AKP, adı üstünde adalet, özgürlük, eşitlik vaat ederek iktidara geldi. Abdullah Gül, AKP’nin en önemli üç isminden biri. Cumhurbaşkanlığı tacını taktıktan sonra sadece AKP’lilerin değil, tüm Türkiye’nin Cumhurbaşkanıdır. Dolayısıyla sadece bir kesimin Cumhurbaşkanı gibi davranan Sezer asla Gül’ün icraatları için bir ölçü olamaz. Millet Sn. Gül’den Sezer’in sağdaki benzeri olmayı veya onun tersi olmayı değil, Adil, milletten yana bir Cumhurbaşkanı olmasını beklemektedir. Dolayısıyla iş ve icraatları da ona göre olmalıdır.

Bu girizgâhtan sonra yapılan atamaları daha rahat değerlendirebiliriz. YöK’ten Cumhurbaşkanlığına gönderilen liste ile Sn. Gül’ün tercihleri karşılaştırıldığında Cumhurbaşkanının dört istisna dışında bu listeyi onaylayıp gönderdiği görülecektir. İstisnalar ise bellidir. Akdeniz üniversitesi Rektörü ve üniversiteler Arası Kurul Başkanı Mustafa Akaydın birinci sırada olmasına rağmen Cumhurbaşkanı tarafından tercih edilmemiştir. Kimse Sn. Gül’ü bu atamadan dolayı itap edemez. Zira Akaydın, son birkaç ay içindeki tavırlarıyla bir Akademisyenden çok muhalif bir siyasetçi gibi davranmıştır. üniversiteler politika yapılacak yerler değildir. Keza, Cumhurbaşkanının birinci sıradaki adaylara tercih ettiği diğer üç isimden biri de Ankara üniversitesi Rektörü CHP Bilim Kurulu üyesi Cemal Taluğ’dur. İkinci sıradaki Taluğ tercihi herhalde siyasi bir tercih olarak nitelendirilemez. Diğer atamalarda da siyasi hassasiyetlerden çok bilimsel kaygılar dikkate alınarak hareket edildiği bellidir. ODTü’ye Boğaziçi’ne gidenlerin gözünü arkada bırakmayan isimler tercih edilmiştir. Kaldı ki, son atamaları tek başına değerlendirmek de yanlıştır. Cumhurbaşkanı daha öncede Galatasaray, Isparta Süleyman Demirel, Selçuk üniversitesi gibi üniversitelere rektör atamış, haklarında soruşturma açılan veya doktorluğunu yapacak kadar Sezer’e yakın olanları dahi elemekten imtina etmiş, atamalarını yapmaktan çekinmemiştir.

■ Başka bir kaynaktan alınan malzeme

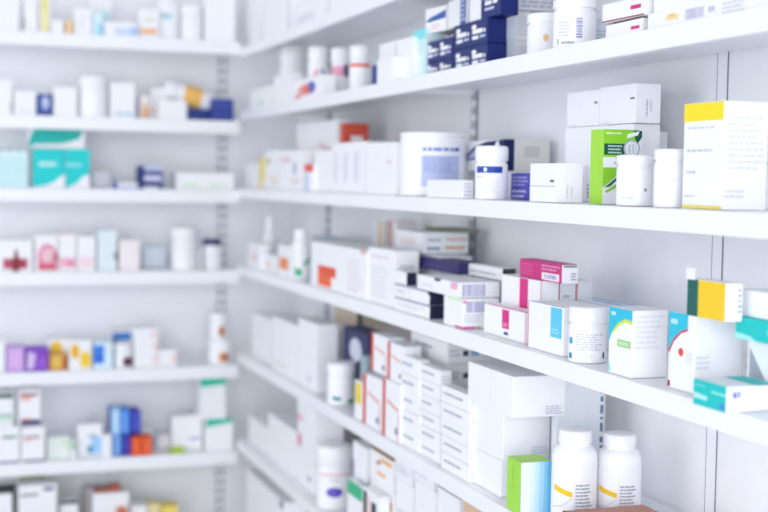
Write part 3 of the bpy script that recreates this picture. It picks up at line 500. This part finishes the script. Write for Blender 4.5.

Gül’ün yaptığı atamalarda yanlış olmasına rağmen bir sağ-sol veya başörtüsü yasakçısı veya özgürlükçü tasnifi yapıldığında yasakçı ve sol çizgide bulunanların daha çok olduğu görülecektir. çıkarılan gürültü, bir yerleri tahrik etmek, her zaman olduğu gibi bozgunculuk yapmak ve bir iki üniversitede birinci sırayı aldığı için atanan ‘bilim adamı kimliği’ her şeyin önünde olan bir kaç kişiye tahammülsüzlüğün neticesidir. Gül, AKP’nin Sezer’i olmayarak doğru olanı yapmıştır.